Thru the Smoky End Boards: Canadian Poetry About Sports and Games

Description

248 pages
Contains Index
$16.95
ISBN 1-896095-15-1
DDC C811'.508'0355

Year

1996

Contributor

Edited by Kevin Brooks and Sean Brooks
Reviewed by Bert Almon

Bert Almon is a professor of English at the University of Alberta and
the author of Calling Texas and Earth Prime.

Review

The Brooks brothers have assembled a splendid book—big-league volume,
in fact. It is astonishing how many Canadian poems there are about
sports. Hockey and baseball, the predictable favorites, get their own
sections, but the editors also give plenty of attention to solitary
sports like swimming, skating, running, and skiing. We would expect to
find poems about golf and tennis, but there are also some about
volleyball, lacrosse, and bocce (a game of bowls played on a narrow
outdoor court). The poems are generally excellent.
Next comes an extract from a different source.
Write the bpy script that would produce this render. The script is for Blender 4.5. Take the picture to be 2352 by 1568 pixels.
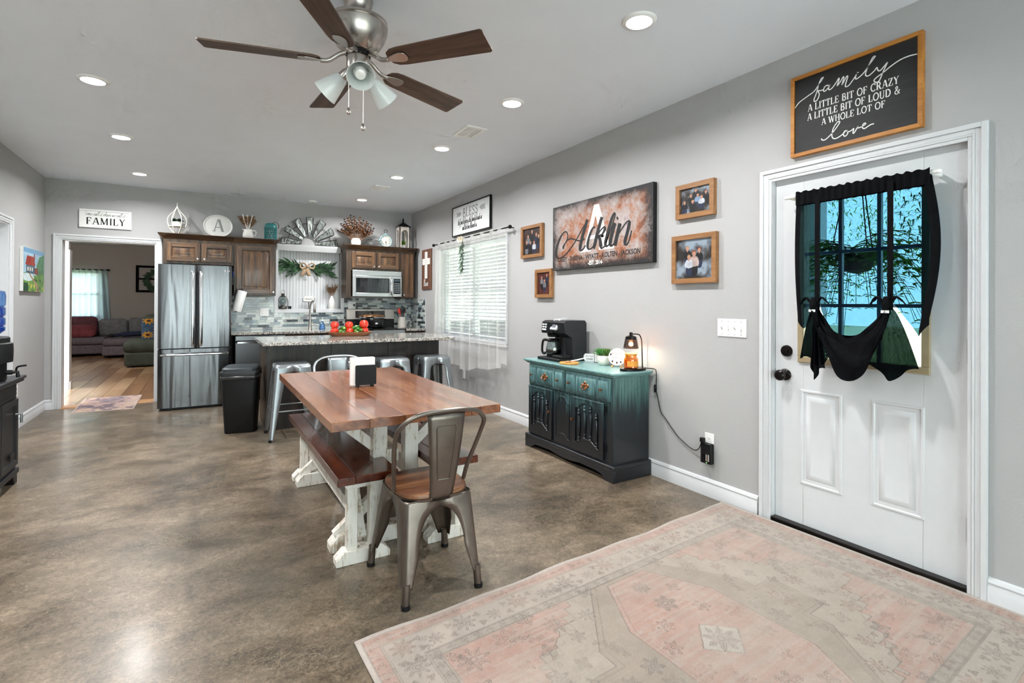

The editors have even
found a hockey lyric by The Tragically Hip.

Most of the 20th-century poets, from Milton Acorn to Tom Wayman, are
represented, and an index of poets has been included. Biographical notes
would have been useful (a few of the writers are not generally known).
If, as Wordsworth and Coleridge maintained, a poem is meant to give
pleasure, this book measures up very well.